天候は相変わらず晴れたり雨になったりの気まぐれ天気。昼食後、夕食用のパンとヨーグルトを確保する。ポルトガルは、土曜日は午後1時まで、日曜日は休みという店が多いので、買いそびれると絶食を余儀なくされ悲惨な目にあってしまうからだ。勿論、日本のように一日中開いている店などない。
丘の上のポウザーダ近くで、またもやノラ犬攻撃にあう。車のタイヤにかみつかんばかりに跳びかかる2匹の犬、私たちは立ち往生、それを良いことに犬めは車の前に陣取り座り込んだ。犬好きの奥村さんは、ひき殺したくないので困り果てている。
「ノラ犬だから可哀相だと思ってやったらいい気になって、ふとどき千万な奴め」と怒っている。私も犬好きだが、本当にひき殺してやりたくなった。10分ほどの立ち往生、やっと犬も根負けしたのか立ち去り無罪放免。ポウザーダに辿り着く。少し休憩を取って、再び取材開始。
ポウザーダ前の小さな美術館がターゲットだ。一階には歴史的な土人形を中心に展示してある。美術館の離れには、アルリンド、アルフォンソ兄弟の土人形のアトリエがある。

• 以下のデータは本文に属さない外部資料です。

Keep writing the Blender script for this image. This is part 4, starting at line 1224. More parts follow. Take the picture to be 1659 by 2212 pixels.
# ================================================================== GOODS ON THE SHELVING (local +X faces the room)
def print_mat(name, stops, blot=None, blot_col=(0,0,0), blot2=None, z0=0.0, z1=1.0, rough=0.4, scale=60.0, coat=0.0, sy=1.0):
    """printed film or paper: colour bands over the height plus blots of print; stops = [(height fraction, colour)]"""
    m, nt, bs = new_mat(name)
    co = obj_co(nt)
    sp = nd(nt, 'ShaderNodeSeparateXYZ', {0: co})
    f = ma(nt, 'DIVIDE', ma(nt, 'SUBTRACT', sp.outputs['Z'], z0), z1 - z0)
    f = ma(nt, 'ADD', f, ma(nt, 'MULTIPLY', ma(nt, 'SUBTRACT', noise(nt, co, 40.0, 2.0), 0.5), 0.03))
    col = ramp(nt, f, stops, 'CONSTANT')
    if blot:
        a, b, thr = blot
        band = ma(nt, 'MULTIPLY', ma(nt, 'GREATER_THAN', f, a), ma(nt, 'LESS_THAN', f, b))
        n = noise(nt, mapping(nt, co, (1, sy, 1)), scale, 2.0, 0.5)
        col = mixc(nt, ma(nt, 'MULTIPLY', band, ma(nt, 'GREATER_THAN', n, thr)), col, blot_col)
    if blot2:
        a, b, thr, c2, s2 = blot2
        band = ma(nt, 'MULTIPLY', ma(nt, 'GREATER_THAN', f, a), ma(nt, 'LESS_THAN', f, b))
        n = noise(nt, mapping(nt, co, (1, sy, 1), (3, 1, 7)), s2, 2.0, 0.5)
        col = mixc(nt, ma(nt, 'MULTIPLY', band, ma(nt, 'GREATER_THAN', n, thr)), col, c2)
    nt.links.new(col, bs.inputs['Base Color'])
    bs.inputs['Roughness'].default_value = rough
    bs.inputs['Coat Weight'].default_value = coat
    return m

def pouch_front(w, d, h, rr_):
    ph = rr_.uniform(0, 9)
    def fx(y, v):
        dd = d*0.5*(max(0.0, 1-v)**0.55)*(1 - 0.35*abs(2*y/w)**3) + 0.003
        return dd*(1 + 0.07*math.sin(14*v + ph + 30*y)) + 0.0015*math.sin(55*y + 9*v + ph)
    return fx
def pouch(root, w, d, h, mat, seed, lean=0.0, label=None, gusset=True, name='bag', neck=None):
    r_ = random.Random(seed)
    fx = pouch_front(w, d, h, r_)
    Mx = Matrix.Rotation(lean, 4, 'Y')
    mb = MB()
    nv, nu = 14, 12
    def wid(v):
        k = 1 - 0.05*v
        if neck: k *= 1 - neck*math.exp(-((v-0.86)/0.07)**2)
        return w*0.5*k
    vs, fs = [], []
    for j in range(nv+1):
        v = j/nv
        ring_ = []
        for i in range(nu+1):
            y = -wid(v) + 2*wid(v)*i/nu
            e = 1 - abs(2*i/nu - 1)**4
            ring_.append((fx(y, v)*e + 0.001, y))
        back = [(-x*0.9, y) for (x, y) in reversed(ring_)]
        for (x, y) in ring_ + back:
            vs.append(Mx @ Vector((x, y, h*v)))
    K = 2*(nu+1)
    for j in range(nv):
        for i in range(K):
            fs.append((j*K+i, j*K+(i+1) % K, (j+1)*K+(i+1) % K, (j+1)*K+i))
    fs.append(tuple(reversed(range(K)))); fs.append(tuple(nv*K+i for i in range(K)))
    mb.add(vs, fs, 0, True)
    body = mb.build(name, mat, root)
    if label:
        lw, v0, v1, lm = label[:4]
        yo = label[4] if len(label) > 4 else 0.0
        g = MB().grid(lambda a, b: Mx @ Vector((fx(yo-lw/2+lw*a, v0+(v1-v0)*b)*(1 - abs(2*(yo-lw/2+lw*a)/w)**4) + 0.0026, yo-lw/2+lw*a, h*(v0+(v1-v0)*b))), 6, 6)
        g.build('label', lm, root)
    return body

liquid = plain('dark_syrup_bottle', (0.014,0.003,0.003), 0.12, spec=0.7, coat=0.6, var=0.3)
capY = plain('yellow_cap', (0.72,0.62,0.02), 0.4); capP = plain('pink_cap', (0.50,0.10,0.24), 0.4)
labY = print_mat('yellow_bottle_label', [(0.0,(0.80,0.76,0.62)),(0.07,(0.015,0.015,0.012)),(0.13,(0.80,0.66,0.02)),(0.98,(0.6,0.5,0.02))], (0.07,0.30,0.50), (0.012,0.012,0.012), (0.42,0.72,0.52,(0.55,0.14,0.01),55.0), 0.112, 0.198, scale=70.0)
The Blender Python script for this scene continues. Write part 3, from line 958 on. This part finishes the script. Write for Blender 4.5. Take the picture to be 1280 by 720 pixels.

今日は、アルフォンソが一人で仕事をしていた。彼は土人形一筋に16年のキャリアを誇る人形師だ。技術習得は、すべて独学でやって来たという。
彼は18世紀の古典的手法を継承して、絵具は自然から取れたアルミ、鉄、松ヤニなどを使う。人工の絵具と違って色あせしないのが特徴だ。アトリエの隅には、1×2メートルの材料として使う土を入れる囲いが作られ、中には栗色のきめ細かい粘土がいっぱい入っている。冬期は、寒さのため土を手に入れることが難しいので、夏期に兄弟2人で土と水を混ぜ合わせたものを足で踏んで十分にこね回して余分な水分を取り除く。それを、アトリエ内に保存して冬に備えるのだという。
アルフォンソの作品は、宗教とアレンテージョ地方の風俗をテーマにしている。アトリエの棚には、「イザベル王妃」「羊飼い」「麦刈りの女」などの完成した作品が飾ってある。素朴で温か味のある土人形だ。「ヨーロッパ各地でも展覧会を開催しているんですよ」と言って自慢げに新聞の掲載記事を見せてくれた。
しかし、こうした伝統芸術は若い人には好まれないようで、後継者もなく「自分たちで終わってしまうかもしれない」と彼は嘆く。若者が3Kの仕事を嫌い、カッコよいお金の儲かる仕事に魅力を感じるのは何処も同じらしい。